While improved efficiency could lead to reduced demand for chips and other AI equipment, potentially creating headwinds for firms such as Nvidia, this outcome is “far from certain”, according to Schroders.

Schroders portfolio manager and global sector specialist, technology, Paddy Flood, and head of global equities, Simon Webber, added that these developments could prove favourable for software companies.

“Lower AI costs might make these technologies accessible to a broader base of customers who were previously deterred by high price points,” they said.

“For software providers embedding AI capabilities into their products, this could bolster adoption while preserving profitability.

“Additionally, large hyperscale companies such as Microsoft, Meta, and Google could stand to benefit.

“Concerns have been growing around the potential returns on their substantial AI-related investments. If this situation results in reduced spending requirements for these companies, it could lower their capital expenditure needs and drive significant increases in free cashflow generation.”

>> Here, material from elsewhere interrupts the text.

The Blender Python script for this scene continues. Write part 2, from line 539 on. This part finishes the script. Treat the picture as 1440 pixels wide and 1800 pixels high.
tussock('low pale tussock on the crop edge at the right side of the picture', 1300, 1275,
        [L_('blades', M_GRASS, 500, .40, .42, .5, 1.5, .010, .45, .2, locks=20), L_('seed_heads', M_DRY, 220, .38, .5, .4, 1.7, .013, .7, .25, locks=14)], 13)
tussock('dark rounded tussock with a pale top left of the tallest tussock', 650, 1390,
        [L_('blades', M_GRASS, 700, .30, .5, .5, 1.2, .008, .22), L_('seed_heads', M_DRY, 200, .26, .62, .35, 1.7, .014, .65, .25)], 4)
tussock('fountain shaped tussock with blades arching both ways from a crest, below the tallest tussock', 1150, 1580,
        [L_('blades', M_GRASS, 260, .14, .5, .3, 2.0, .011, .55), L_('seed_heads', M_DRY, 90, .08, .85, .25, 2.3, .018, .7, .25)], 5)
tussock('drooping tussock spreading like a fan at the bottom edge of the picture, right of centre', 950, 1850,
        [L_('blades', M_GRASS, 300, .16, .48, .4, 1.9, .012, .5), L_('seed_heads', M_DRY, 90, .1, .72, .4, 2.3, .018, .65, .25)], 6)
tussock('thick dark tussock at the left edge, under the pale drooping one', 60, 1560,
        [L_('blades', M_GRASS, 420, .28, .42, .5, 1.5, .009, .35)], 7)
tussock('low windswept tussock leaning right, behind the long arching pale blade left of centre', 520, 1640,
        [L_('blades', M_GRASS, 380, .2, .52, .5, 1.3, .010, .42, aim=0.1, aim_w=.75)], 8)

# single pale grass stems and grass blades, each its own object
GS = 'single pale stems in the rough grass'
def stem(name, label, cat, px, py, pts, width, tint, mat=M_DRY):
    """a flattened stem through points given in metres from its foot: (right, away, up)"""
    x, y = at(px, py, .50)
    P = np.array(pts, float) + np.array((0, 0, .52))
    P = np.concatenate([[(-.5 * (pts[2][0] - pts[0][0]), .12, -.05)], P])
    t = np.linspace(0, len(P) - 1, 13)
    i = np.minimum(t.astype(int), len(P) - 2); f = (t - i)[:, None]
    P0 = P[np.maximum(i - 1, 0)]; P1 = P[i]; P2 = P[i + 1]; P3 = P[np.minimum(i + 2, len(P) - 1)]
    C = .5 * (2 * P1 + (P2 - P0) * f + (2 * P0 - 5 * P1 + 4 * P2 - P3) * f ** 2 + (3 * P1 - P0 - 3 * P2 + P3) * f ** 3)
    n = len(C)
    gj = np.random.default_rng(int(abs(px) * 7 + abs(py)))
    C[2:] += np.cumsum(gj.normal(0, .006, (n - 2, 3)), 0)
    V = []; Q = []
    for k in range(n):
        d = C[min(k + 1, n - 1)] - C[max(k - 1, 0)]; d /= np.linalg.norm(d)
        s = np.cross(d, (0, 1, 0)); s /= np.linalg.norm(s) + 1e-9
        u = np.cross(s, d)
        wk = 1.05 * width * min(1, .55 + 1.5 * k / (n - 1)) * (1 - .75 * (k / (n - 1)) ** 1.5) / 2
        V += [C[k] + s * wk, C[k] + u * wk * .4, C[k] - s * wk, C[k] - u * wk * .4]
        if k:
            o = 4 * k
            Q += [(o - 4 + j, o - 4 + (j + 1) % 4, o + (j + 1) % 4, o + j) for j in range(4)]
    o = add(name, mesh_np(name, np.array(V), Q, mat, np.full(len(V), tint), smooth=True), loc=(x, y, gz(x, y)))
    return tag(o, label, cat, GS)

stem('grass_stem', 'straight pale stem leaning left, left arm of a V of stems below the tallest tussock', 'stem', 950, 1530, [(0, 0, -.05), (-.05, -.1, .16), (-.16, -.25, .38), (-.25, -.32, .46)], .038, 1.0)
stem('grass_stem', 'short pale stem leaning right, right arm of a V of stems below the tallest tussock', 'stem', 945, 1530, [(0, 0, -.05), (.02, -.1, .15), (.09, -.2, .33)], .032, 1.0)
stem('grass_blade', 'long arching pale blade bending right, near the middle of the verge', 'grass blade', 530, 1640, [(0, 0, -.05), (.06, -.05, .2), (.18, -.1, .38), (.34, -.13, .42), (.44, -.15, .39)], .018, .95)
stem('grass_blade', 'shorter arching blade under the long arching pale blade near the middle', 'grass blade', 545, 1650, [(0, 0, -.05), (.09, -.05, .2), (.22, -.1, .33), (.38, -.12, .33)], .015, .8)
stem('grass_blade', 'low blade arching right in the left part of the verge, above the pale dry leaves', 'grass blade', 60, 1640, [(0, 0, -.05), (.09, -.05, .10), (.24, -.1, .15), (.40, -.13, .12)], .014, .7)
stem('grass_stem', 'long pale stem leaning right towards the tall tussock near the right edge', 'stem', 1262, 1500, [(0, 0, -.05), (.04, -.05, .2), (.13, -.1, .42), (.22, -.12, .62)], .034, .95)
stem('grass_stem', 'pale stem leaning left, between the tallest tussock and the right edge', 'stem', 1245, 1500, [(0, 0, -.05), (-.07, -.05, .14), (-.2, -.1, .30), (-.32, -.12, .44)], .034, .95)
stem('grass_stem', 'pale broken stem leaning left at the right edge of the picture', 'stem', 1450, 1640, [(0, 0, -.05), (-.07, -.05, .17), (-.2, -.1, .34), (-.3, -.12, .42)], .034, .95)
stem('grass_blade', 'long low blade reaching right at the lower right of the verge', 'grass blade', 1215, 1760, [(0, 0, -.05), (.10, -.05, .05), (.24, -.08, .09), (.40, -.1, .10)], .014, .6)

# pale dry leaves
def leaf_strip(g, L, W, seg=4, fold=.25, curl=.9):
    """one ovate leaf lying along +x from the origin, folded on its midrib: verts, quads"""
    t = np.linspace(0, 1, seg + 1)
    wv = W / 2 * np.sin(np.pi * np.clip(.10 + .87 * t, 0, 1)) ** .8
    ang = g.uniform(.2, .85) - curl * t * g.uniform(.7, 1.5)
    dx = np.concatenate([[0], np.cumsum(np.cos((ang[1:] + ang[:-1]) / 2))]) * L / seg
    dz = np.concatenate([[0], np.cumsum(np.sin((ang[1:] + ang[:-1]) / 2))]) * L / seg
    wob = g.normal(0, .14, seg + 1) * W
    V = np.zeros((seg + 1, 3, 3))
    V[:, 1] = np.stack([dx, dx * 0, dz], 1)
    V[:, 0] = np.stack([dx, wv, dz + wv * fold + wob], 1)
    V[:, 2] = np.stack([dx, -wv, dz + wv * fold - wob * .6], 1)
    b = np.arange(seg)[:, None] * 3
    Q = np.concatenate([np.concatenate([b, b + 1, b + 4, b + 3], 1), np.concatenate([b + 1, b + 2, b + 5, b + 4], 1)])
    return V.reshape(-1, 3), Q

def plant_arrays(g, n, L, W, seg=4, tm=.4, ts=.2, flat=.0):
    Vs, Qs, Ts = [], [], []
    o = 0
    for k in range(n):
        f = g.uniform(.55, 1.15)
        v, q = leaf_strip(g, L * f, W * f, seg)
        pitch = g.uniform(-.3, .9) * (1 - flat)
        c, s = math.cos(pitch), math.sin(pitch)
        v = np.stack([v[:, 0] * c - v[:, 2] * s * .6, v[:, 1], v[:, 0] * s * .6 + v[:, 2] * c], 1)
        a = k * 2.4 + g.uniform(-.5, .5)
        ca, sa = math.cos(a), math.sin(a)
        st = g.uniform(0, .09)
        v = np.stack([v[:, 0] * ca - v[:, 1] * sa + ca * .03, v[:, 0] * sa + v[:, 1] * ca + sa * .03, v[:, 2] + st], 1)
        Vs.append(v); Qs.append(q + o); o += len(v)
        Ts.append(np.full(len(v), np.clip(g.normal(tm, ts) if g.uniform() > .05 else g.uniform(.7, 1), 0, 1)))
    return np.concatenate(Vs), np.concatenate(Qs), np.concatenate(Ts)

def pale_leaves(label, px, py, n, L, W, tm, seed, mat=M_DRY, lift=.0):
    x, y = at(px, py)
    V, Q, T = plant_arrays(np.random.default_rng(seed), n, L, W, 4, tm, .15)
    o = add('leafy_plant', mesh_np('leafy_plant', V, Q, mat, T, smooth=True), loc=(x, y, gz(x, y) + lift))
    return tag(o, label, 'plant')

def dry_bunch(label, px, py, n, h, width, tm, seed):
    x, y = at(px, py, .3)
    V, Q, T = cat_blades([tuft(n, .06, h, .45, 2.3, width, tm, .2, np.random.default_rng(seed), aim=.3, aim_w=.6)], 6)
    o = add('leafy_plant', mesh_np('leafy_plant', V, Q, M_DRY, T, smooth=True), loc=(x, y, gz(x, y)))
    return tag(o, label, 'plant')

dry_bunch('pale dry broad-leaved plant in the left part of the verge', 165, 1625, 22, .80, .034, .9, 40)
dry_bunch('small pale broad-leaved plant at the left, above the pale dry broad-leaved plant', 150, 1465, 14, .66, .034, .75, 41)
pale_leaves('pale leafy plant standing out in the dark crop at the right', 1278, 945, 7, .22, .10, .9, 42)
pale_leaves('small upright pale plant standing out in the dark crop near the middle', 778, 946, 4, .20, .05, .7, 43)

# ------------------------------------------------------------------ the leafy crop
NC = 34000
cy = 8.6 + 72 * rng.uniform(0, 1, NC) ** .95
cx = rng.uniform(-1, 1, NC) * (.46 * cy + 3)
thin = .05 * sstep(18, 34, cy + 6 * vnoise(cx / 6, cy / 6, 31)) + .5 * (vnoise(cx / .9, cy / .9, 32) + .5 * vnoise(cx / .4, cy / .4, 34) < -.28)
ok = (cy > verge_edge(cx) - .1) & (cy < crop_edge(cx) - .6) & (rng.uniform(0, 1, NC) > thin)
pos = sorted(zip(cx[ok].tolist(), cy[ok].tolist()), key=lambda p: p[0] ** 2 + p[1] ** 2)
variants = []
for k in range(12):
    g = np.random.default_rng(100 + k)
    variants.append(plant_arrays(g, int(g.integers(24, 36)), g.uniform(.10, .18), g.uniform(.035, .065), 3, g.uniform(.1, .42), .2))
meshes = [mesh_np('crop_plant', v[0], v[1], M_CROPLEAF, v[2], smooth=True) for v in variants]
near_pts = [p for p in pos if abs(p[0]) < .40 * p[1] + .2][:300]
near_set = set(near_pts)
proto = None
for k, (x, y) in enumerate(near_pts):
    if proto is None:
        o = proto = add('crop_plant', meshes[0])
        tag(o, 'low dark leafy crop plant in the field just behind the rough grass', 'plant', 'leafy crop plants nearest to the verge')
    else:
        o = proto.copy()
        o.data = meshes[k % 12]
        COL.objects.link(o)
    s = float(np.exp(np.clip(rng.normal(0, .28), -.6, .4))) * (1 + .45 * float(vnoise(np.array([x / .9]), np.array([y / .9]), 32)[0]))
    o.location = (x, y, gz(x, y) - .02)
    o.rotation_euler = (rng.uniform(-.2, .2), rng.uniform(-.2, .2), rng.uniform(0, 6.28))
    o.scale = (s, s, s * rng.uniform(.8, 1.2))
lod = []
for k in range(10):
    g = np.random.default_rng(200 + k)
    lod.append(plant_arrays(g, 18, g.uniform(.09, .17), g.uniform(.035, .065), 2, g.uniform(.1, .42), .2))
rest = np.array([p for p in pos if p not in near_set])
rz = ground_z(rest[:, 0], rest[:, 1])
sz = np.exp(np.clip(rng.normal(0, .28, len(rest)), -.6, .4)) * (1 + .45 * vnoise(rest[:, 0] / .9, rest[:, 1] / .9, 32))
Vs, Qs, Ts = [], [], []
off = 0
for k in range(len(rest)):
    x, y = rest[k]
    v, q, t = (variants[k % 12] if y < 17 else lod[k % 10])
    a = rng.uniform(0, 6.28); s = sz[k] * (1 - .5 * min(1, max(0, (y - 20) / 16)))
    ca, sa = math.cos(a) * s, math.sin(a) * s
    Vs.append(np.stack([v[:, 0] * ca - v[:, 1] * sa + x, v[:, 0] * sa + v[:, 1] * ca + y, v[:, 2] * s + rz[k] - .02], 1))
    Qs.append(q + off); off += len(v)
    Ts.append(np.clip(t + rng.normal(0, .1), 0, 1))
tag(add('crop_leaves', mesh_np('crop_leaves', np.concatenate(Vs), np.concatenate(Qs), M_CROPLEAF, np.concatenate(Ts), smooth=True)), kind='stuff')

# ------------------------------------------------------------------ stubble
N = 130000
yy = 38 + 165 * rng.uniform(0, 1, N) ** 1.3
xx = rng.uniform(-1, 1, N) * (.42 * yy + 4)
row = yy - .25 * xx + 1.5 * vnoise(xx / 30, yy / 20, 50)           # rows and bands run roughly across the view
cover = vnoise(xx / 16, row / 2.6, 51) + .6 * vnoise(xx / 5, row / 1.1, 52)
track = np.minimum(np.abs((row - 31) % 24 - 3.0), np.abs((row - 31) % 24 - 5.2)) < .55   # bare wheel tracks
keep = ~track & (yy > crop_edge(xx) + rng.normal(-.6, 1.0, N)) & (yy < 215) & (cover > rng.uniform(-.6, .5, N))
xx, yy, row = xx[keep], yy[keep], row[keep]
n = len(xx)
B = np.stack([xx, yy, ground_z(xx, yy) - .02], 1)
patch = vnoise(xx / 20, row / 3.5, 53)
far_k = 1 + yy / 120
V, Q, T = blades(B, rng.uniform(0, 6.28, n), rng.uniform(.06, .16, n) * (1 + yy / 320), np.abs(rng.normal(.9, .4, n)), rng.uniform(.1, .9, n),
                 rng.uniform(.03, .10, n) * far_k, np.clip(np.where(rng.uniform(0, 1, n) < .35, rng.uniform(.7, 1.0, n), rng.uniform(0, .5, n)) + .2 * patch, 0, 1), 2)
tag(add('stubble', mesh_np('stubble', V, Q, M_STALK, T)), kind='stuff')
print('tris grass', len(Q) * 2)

Schroders group chief investment officer, Johanna Kyrklund, noted that there had been previous discussions about the dangers highly concentrated equity markets can pose to investors.

“The level of index concentration now far surpasses that of the late 1990s,” she continued.

“From a portfolio standpoint, having such high unintentional exposure to just a handful of companies does not feel prudent. Understanding the underlying stocks is crucial, and an active approach is needed to manage the risks.

“The full implications of DeepSeek’s technology still need to be understood. But this example highlights that markets are vulnerable to a misstep by one of the large US megacaps, or by the emergence of new competition.

“Major equity indices do not offer the diversification they did in the past. Investors wanting to build more resilient portfolios will need to take an active approach, looking across sectors and geographies, to build genuine diversification.”